From Robert Reich, Labor Secretary under Clinton, on Instagram (@RBReich):

Egg prices are up 60%. That's absurd. People are paying upwards of $6 and $7 for a dozen eggs.

Why? Corporate Greed.

Cal-Maine, the largest egg producer in the US, is raking record profits -- $198 million in its latest quarter.

That's a 65% increase from a year ago.

Corporate greed is behind the skyrocketing egg prices -- and the media will hardly talk about.
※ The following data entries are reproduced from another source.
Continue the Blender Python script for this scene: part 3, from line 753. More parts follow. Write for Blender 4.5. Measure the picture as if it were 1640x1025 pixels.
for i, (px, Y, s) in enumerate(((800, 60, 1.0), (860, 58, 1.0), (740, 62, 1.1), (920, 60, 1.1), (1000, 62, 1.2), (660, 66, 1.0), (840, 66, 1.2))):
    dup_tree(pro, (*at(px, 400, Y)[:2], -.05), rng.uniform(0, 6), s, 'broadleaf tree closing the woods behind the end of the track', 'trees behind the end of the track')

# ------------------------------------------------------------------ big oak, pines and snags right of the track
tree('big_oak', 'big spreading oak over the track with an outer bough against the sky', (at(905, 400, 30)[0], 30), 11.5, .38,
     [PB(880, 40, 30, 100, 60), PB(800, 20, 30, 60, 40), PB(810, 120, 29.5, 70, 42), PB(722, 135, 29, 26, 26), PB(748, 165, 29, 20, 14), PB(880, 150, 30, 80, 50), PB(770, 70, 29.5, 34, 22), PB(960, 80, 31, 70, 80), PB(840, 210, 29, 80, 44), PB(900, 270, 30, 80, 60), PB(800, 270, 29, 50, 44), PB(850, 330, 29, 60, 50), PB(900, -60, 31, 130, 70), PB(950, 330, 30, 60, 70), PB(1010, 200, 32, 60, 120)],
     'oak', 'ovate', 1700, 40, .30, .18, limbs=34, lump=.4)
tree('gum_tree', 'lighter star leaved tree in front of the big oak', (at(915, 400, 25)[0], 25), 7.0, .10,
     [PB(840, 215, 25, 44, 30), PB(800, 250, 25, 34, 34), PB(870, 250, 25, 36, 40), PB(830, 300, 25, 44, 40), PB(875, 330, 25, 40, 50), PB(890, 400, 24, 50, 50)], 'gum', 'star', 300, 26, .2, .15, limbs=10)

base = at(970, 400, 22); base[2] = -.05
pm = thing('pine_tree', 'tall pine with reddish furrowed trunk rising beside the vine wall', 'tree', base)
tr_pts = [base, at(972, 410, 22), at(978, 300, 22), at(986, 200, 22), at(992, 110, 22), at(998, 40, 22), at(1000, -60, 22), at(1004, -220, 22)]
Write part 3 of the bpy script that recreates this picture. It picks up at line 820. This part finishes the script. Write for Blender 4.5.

Reich makes me sad. He’s gone full bozo, in my opinion. We know why egg prices have vastly outpaced general inflation and hint, it’s not the egg cartel.
Anonymous
Yes, I was probably a bit aggressive in the prior two posts. Reich makes me sad for a number of reasons. Have had friends/family cite his BS and think he’s credible when in fact he is a context less sound bite type. It saddens me that it works for both sides. It saddens me that the democratic pary is increasingly anti corporate because I’m a capitalist at heart, but don’t like the republican nut jobs either…
Anonymous
Boomers
Anonymous
Anonymous wrote:Corporations are doing stock buy backs and paying their CEOs multi millions. Meanwhile, the workers themselves aren't doing as well

The largest egg company in America? Gas companies? Banks? And many more, all reporting record profits.


This!

I work at a large corporation with record profits. The C-level got record bonuses; their compensation is mainly paid through performance bonuses. They gave us on the "shop floor" 0-4%, while externally publishing that the average raise for inflation was 5%. I suppose they averaged in the C-level pay into that because I got a whopping 1.8%. Last year, another for record profits, we got 0% raise and an email stating that the company didn't want to contribute to inflation!
Anonymous
Anonymous wrote:Yes, I was probably a bit aggressive in the prior two posts. Reich makes me sad for a number of reasons. Have had friends/family cite his BS and think he’s credible when in fact he is a context less sound bite type. It saddens me that it works for both sides. It saddens me that the democratic pary is increasingly anti corporate because I’m a capitalist at heart, but don’t like the republican nut jobs either…


Have to disagree. The numbers don't lie, and it used to be that corporations paid their fair share of taxes, but that percentage has decreased (tremendously) over the past 40 years or so, as the money has been going to the top 1% instead. The squeezing of the middle class has continued, and to much wealth is at the top. It's not good for the country
Anonymous
Anonymous wrote:
Anonymous wrote:Corporations are doing stock buy backs and paying their CEOs multi millions. Meanwhile, the workers themselves aren't doing as well

The largest egg company in America? Gas companies? Banks? And many more, all reporting record profits.


This!

I work at a large corporation with record profits. The C-level got record bonuses; their compensation is mainly paid through performance bonuses. They gave us on the "shop floor" 0-4%, while externally publishing that the average raise for inflation was 5%. I suppose they averaged in the C-level pay into that because I got a whopping 1.8%. Last year, another for record profits, we got 0% raise and an email stating that the company didn't want to contribute to inflation!


Call me a socialist but this infuriates me! There is literally no reason why there should be such income disparity between the top and the employees who do the actual work.